The interaction appears to me to be the grace of age and the gift of youth.  Let me explain by starting with the youth.  Merely being young---a youth---is not itself a gift.  What I mean by the “gift of youth” is their relationship with the older person.  Clearly, if you have nine younger ones and one older person, the youth dominate.  They are likely to drive the conversation.  But they become gift when they give attention to the older one.  They become gift when they include the other, when they care for the other, and when they make life better for the older one.  If you are older, it is not a given that the younger ones will give.  Will they become gift to me?

On the other hand, I have watched the older one be grace to the younger ones.  The older one has lived much longer, has accumulated much more experience, and chronologically has been worn by the weather of time.  But all of us to whom this has happened do not always emerge as graceful.  It is just as easy to be jaundiced, cynical, uncaring, and spiteful.  Instead of gift, we grump and become a curse.

Without mentioning the word, all this seems so spiritual to me.  And it points to the challenge of spirituality.  It is a twofold challenge.  The first part of the challenge is to learn how to become a gift when we are younger.  This is not always easy.  Too often, being young makes us takers instead of givers.  We have a tendency to grab and not give.  We can be greedy and not so gracious.

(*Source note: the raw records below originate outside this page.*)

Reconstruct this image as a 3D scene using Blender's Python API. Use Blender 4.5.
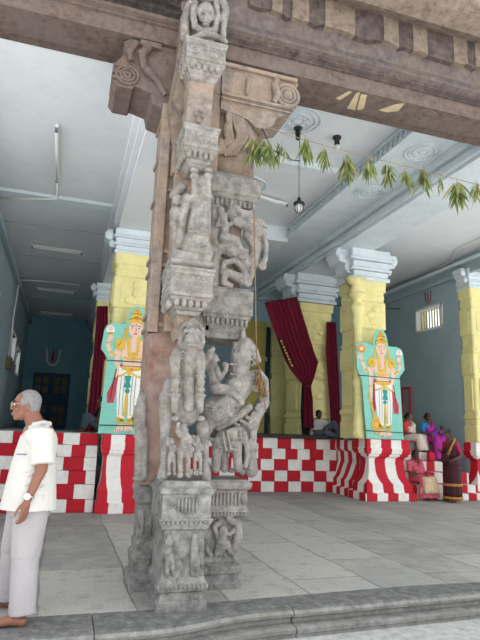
import bpy, bmesh, math, random
from mathutils import Vector, Matrix, Quaternion
random.seed(7)
PI = math.pi
sc = bpy.context.scene
for o in list(bpy.data.objects): bpy.data.objects.remove(o)
COL = sc.collection

# ------------------------------------------------------------------ camera
RW = Matrix(((0.95191904, -0.09417322, 0.29151596),
             (-0.30431619, -0.181222, 0.93517391),
             (0.03523923, 0.97892287, 0.20116711)))
CAM = Vector((0, 0, 1.4))
FPX = 547.0
cd = bpy.data.cameras.new('camera'); cam = bpy.data.objects.new('camera', cd); COL.objects.link(cam)
cd.sensor_fit = 'VERTICAL'; cd.sensor_height = 24; cd.lens = FPX/640*24; cd.clip_end = 300
m3 = Matrix((RW.col[0], RW.col[1], -RW.col[2])).transposed()
cam.matrix_world = Matrix.Translation(CAM) @ m3.to_4x4()
sc.camera = cam

def at(px, py, X=None, Y=None, Z=None):
    d = RW @ Vector((px-240, -(py-320), FPX))
    if X is not None: t = (X-CAM.x)/d.x
    elif Y is not None: t = (Y-CAM.y)/d.y
    else: t = (Z-CAM.z)/d.z
    return CAM + d*t

# ------------------------------------------------------------------ light
w = bpy.data.worlds.new('sky'); sc.world = w; w.use_nodes = True
nt = w.node_tree; bg = nt.nodes['Background']
bg.inputs[0].default_value = (0.92, 0.96, 1.0, 1); bg.inputs[1].default_value = 1.5
sl = bpy.data.lights.new('sun', 'SUN'); sl.energy = 11.0; sl.angle = 0.03; sl.color = (1, 0.985, 0.96)
so = bpy.data.objects.new('sun', sl); COL.objects.link(so)
so.rotation_euler = Vector((-0.30, -0.10, -1.0)).to_track_quat('-Z', 'Y').to_euler()
sc.view_settings.view_transform = 'Standard'; sc.view_settings.look = 'None'
sc.view_settings.gamma = 1; sc.view_settings.exposure = 0.55
sc.view_settings.use_curve_mapping = False

# ------------------------------------------------------------------ materials
class NB:
    def __init__(s, name):
        s.m = bpy.data.materials.new(name); s.m.use_nodes = True
        s.t = s.m.node_tree; s.b = s.t.nodes['Principled BSDF']
        s.tc = s.t.nodes.new('ShaderNodeTexCoord')
    def n(s, kind, **k):
        q = s.t.nodes.new('ShaderNode'+kind)
        for a, v in k.items(): setattr(q, a, v)
        return q
    def l(s, a, b): s.t.links.new(a, b)
    def coord(s, scale=(1, 1, 1), loc=(0, 0, 0), rot=(0, 0, 0), src='Object'):
        mp = s.n('Mapping'); mp.inputs['Scale'].default_value = scale; mp.inputs['Location'].default_value = loc
        mp.inputs['Rotation'].default_value = rot
        s.l(s.tc.outputs[src], mp.inputs[0]); return mp.outputs[0]
    def noise(s, scale, detail=4, rough=0.6, co=None):
        q = s.n('TexNoise'); q.inputs['Scale'].default_value = scale; q.inputs['Detail'].default_value = detail
        q.inputs['Roughness'].default_value = rough
        s.l(co or s.tc.outputs['Object'], q.inputs['Vector']); return q.outputs['Fac']
    def ramp(s, f, stops):
        q = s.n('ValToRGB'); e = q.color_ramp.elements
        while len(e) < len(stops): e.new(0.5)
        for i, (p, c) in enumerate(stops):
            e[i].position = p; e[i].color = (c[0], c[1], c[2], 1) if not isinstance(c, (int, float)) else (c, c, c, 1)
        s.l(f, q.inputs[0]); return q.outputs[0]
    def mix(s, f, a, b, mode='MIX'):
        q = s.n('MixRGB', blend_type=mode)
        for i, v in ((0, f), (1, a), (2, b)):
            if isinstance(v, (int, float)): q.inputs[i].default_value = v
            elif isinstance(v, tuple): q.inputs[i].default_value = (v[0], v[1], v[2], 1)
            else: s.l(v, q.inputs[i])
        return q.outputs[0]
    def math(s, op, a, b=0.0, c=None):
        q = s.n('Math', operation=op)
        for i, v in enumerate((a, b) if c is None else (a, b, c)):
            if isinstance(v, (int, float)): q.inputs[i].default_value = v
            else: s.l(v, q.inputs[i])
        return q.outputs[0]
    def color(s, c):
        if isinstance(c, tuple): s.b.inputs['Base Color'].default_value = (c[0], c[1], c[2], 1)
        else: s.l(c, s.b.inputs['Base Color'])
    def bump(s, h, strength=0.5, dist=0.01):
        q = s.n('Bump'); q.inputs['Strength'].default_value = strength; q.inputs['Distance'].default_value = dist
        s.l(h, q.inputs['Height']); s.l(q.outputs[0], s.b.inputs['Normal'])
    def rough(s, r, spec=0.3):
        s.b.inputs['Roughness'].default_value = r; s.b.inputs['Specular IOR Level'].default_value = spec
        return s.m

def sr(*c):   # sRGB 0-255 -> linear
    return tuple((v/255/12.92 if v/255 <= 0.04045 else ((v/255+0.055)/1.055)**2.4) for v in c)

def plain(name, c, r=0.6, nz=0.12, scale=6, bump=0.0, spec=0.3, metal=0.0):
    b = NB(name)
    f = b.noise(scale, 5)
    lo = tuple(v*(1-nz) for v in c); hi = tuple(min(1, v*(1+nz)) for v in c)
    b.color(b.ramp(f, [(0.3, lo), (0.7, hi)]))
    if bump: b.bump(b.noise(scale*6, 4), bump, 0.01)
    b.b.inputs['Metallic'].default_value = metal
    return b.rough(r, spec)

def paint(name, base, stain, amount=0.5, scale=1.5, bump=0.25, r=0.75):
    b = NB(name)
    f = b.noise(scale, 8, 0.7); g = b.noise(scale*7, 6, 0.7)
    s1 = b.ramp(f, [(0.42, 0.0), (0.75, 1.0)]); s2 = b.ramp(g, [(0.5, 0.0), (0.72, 1.0)])
    k = b.math('MULTIPLY', b.math('ADD', s1, b.math('MULTIPLY', s2, 0.6)), amount)
    b.color(b.mix(k, base, stain))
    b.bump(b.math('ADD', b.noise(9, 6), b.math('MULTIPLY', b.noise(60, 3), 0.3)), bump, 0.015)
    return b.rough(r)

def stone(name, base, dark, light, carve=0.0, bump=0.5, stain=None, stain_amt=0.5, cell=70):
    b = NB(name)
    big = b.noise(1.6, 7, 0.65); mid = b.noise(11, 7, 0.7); fine = b.noise(120, 3, 0.7)
    c = b.ramp(mid, [(0.3, dark), (0.5, base), (0.72, light)])
    if stain: c = b.mix(b.math('MULTIPLY', b.ramp(big, [(0.42, 0.0), (0.62, 1.0)]), stain_amt), c, stain)
    c = b.mix(b.math('MULTIPLY', b.ramp(fine, [(0.45, 0.0), (0.65, 1.0)]), 0.28), c, light)
    c = b.mix(b.math('MULTIPLY', b.ramp(b.noise(4.5, 8, 0.75), [(0.56, 0.0), (0.7, 1.0)]), 0.55), c, dark)
    b.color(c)
    h = b.math('ADD', b.math('MULTIPLY', mid, 0.8), b.math('MULTIPLY', fine, 0.25))
    if carve:
        v = b.n('TexVoronoi', feature='DISTANCE_TO_EDGE'); v.inputs['Scale'].default_value = cell
        b.l(b.coord(), v.inputs['Vector'])
        e = b.ramp(v.outputs['Distance'], [(0.02, 0.0), (0.2, 1.0)])
        h = b.math('ADD', h, b.math('MULTIPLY', e, carve))
    b.bump(h, bump, 0.012)
    return b.rough(0.85, 0.25)

M = {}
M['granite'] = stone('pale_carved_granite', sr(124, 121, 117), sr(80, 77, 75), sr(158, 154, 149), bump=0.6, stain=sr(122, 108, 98), stain_amt=0.3)
M['granite_carved'] = stone('granite_carved_relief', sr(128, 124, 119), sr(82, 78, 75), sr(162, 157, 151), carve=1.2, bump=0.7, cell=55)
M['granite_dark'] = stone('weathered_grey_granite', sr(116, 115, 112), sr(62, 62, 62), sr(152, 150, 146), carve=0.25, bump=0.5, cell=60)
M['granite_red'] = stone('ochre_washed_stone', sr(126, 96, 86), sr(92, 70, 64), sr(148, 122, 110), bump=0.5, stain=sr(150, 144, 136), stain_amt=0.5)
M['granite_brown'] = stone('brown_weathered_stone', sr(122, 112, 105), sr(84, 76, 71), sr(150, 140, 131), bump=0.6, carve=0.3, cell=30, stain=sr(150, 124, 100), stain_amt=0.5)
M['lintel'] = stone('sooty_brown_lintel_stone', sr(94, 80, 73), sr(56, 47, 44), sr(116, 100, 90), bump=0.6, stain=sr(104, 94, 92), stain_amt=0.7)
M['lintel_purple'] = stone('purplish_stained_stone', sr(90, 82, 82), sr(60, 54, 55), sr(112, 102, 97), bump=0.9, stain=sr(110, 95, 82), stain_amt=0.5)
M['lintel_tan'] = stone('tan_bare_stone', sr(114, 101, 91), sr(80, 70, 63), sr(134, 121, 109), bump=0.6)
M['soot'] = stone('black_soot_stone', sr(78, 68, 67), sr(46, 41, 42), sr(104, 92, 86), bump=0.6)
M['soot_shadow'] = stone('soot_and_shadow_stone', sr(46, 41, 41), sr(24, 22, 23), sr(84, 74, 68), bump=0.5)  # soot darkened further to paint in the shade above the left moulding
M['ochre'] = plain('ochre_lime_patch', sr(176, 160, 130), 0.9, 0.15)
M['blue_ceil'] = paint('pale_blue_limewash', sr(222, 227, 232), sr(196, 205, 212), 0.45, 0.9, 0.12)
M['blue_pale'] = paint('light_blue_limewash_relief', sr(214, 224, 230), sr(170, 186, 196), 0.5, 2.2, 0.5)
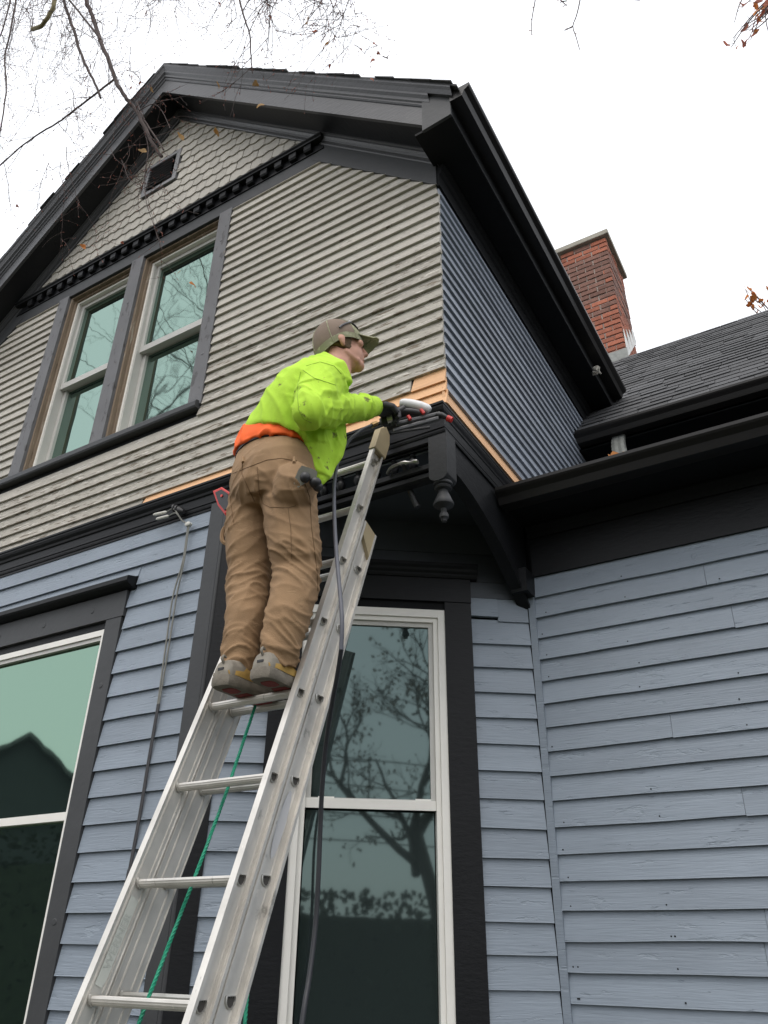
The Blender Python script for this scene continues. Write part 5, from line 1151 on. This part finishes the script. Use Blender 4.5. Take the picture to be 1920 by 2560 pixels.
for i in range(16):
    e_ = Vector(at(rt.uniform(1826, 1935), rt.uniform(-5, 128) if i > 3 else rt.uniform(30, 70), 1, 4.2 + rt.uniform(-.2, .2))); mid = cn.lerp(e_, .55) + Vector((rt.gauss(0, .05), rt.gauss(0, .05), rt.gauss(.03, .05))); P = smooth_path([cn, mid, e_], 5); m.tube(P, [.008 - .006 * j / len(P) for j in range(len(P))], 4)
    for j in range(3): q = P[rt.randrange(5, len(P))]; z_ = q + Vector((rt.gauss(0, .04), rt.gauss(0, .04), rt.gauss(0, .04))); m.tube([q, z_], .0018, 3); (leaf_at(rt.choice((l3, l4)), z_, t3, rt.uniform(.6, 1.1)) if at is not None and rt.random() < .85 else None)
tag(m.build('twigs', M['bark'], t3), kind='stuff')
# trees and houses across the street (seen mirrored in the panes)
t4 = thing('street_maple', 'leafy half-bare maple behind the camera mirrored in the tall corner window', 'tree', (6.3, -3.7, GZ)); grow(t4, (6.3, -3.7, GZ), 7.6, .8, .16, 12, 'leaf_brown', 1300, 4, .045, lean=(-.7, -.9))
t5 = thing('street_tree', 'bare tree on the far left mirrored in the upper windows', 'tree', (-11.6, -5.6, GZ)); grow(t5, (-11.6, -5.6, GZ), 18.0, .8, .16, 33, None, 0, 4)
M['road'] = pm('asphalt', (.05, .05, .052), .9, 0, .2, (2, 2, 2), .5, (60, 60, 60)); M['dkhouse'] = pm('dark_house_paint', (.05, .055, .06), .8, 0, .1); M['hedge'] = pm('hedge_leaves', (.028, .036, .018), .9, .1, .4, (6, 6, 6), .8, (14, 14, 14))
m = MB(); m.add([(-120, -17, GZ + .004), (120, -26, GZ + .004), (120, -18.5, GZ + .004), (-120, -9.5, GZ + .004)], [(0, 1, 2, 3)]); tag(m.build('road', M['road']), kind='structure')
def nb(label, c0, w_, d_, eave, ridge, ang, mat):
    t = thing('neighbour_house', label, 'house', (c0[0], c0[1], GZ), 'houses across the street'); rz = Matrix.Translation((c0[0], c0[1], 0)) @ Matrix.Rotation(ang, 4, 'Z')
    def T(p): return tuple(rz @ Vector(p))
    m = MB(); m.rings([[T((x, y, z)) for x, z in ((-w_ / 2, GZ), (w_ / 2, GZ), (w_ / 2, eave), (0, ridge), (-w_ / 2, eave))] for y in (-d_ / 2, d_ / 2)]); m.build('wall', mat, t)
    m = MB(); o_ = .35
    for s in (1, -1): m.rings([[T((0, y, ridge + .05)), T((s * (w_ / 2 + o_), y, eave - o_ * (ridge - eave) / (w_ / 2) + .05)), T((s * (w_ / 2 + o_), y, eave - o_ * (ridge - eave) / (w_ / 2) + .2)), T((0, y, ridge + .2))] for y in (-d_ / 2 - .3, d_ / 2 + .3)])
    m.build('roof', M['roof'], t)
    m = MB(); m.rings([[T((x, y, z)) for x, y in ((w_ * .3, -.4), (w_ * .3 + .9, -.4), (w_ * .3 + .9, .5), (w_ * .3, .5))] for z in (eave, ridge + .6)]); m.build('chimney', M['brick_dark'], t)
    for i in (-1, 1):
        for z0 in (GZ + 1.0, ):
            m = MB(); m.rings([[T((i * w_ * .22 + a, d_ / 2 + y, z)) for a, z in ((-.5, z0), (.5, z0), (.5, z0 + 1.5), (-.5, z0 + 1.5))] for y in (.01, .05)]); m.build('window', M['glass_ch'], t)
nb('dark gabled house across the street mirrored in the front window', (-25.4, -12.5), 7.5, 9, 2.9, 5.5, -.95, M['dkhouse'])
nb('grey house across the street behind the camera', (3, -34), 11, 9, 3.4, 6.6, 0, M['dkhouse'])
def hedge(label, a, b, h, seed):
    r_ = random.Random(seed); m = MB(); a, b = Vector(a), Vector(b); L_ = (b - a).length; n = int(L_ * 260); d = (b - a).normalized(); s_ = Vector((-d.y, d.x, 0))
    for i in range(n):
        p = a + d * r_.uniform(0, L_) + s_ * r_.gauss(0, .35) + Vector((0, 0, h * r_.random() ** .7)); u = Vector((r_.gauss(0, 1), r_.gauss(0, 1), r_.gauss(0, 1))).normalized(); v = u.orthogonal().normalized(); k_ = r_.uniform(.05, .12); m.add([p - u * k_, p + v * k_ * .7, p + u * k_, p - v * k_ * .7], [(0, 1, 2, 3)])
    A_ = [a + s_ * .3, b + s_ * .3, b - s_ * .3, a - s_ * .3]; m.rings([[p + Vector((0, 0, z_)) for p in A_] for z_ in (0, h * .8)])
    return tag(m.build('hedge', M['hedge']), label, 'hedge')
hedge('long dark hedge beyond the lawn behind the camera', (2.0, -14.5, GZ), (22.0, -5.5, GZ), 2.9, 3)
hedge('dark hedge beyond the lawn at the far left', (-24.0, -8.0, GZ), (-8.0, -10.0, GZ), 4.2, 4)
for i in range(4):
    a, b = Vector((-20, -18.0 + i * .3, 3.4 + .7 * i)), Vector((32, -9.0 + i * .3, 3.6 + .7 * i)); m = MB(); m.tube([a.lerp(b, f) - Vector((0, 0, 1.6 * 4 * f * (1 - f) * .5)) for f in np.linspace(0, 1, 24)], .022, 5)
    tag(m.build('utility_wire', M['blackplastic']), ('lowest', 'second lowest', 'second highest', 'highest')[i] + ' of four utility wires mirrored in the tall window', 'wire', 'utility wires along the street')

And we have already pointed out the pitfalls of becoming older---getting some age on us.  We can become bitter instead of better.  We can become a curse instead of the blessing God wants us to be. 

Me? I am right in the middle!  And probably you, too!!  I am still young enough to be a gift to many others.  And I am aged enough to figure out how to be grace---how to be gracious.  I ask for God’s Spirit to enable me to be young enough to give and old enough to grace.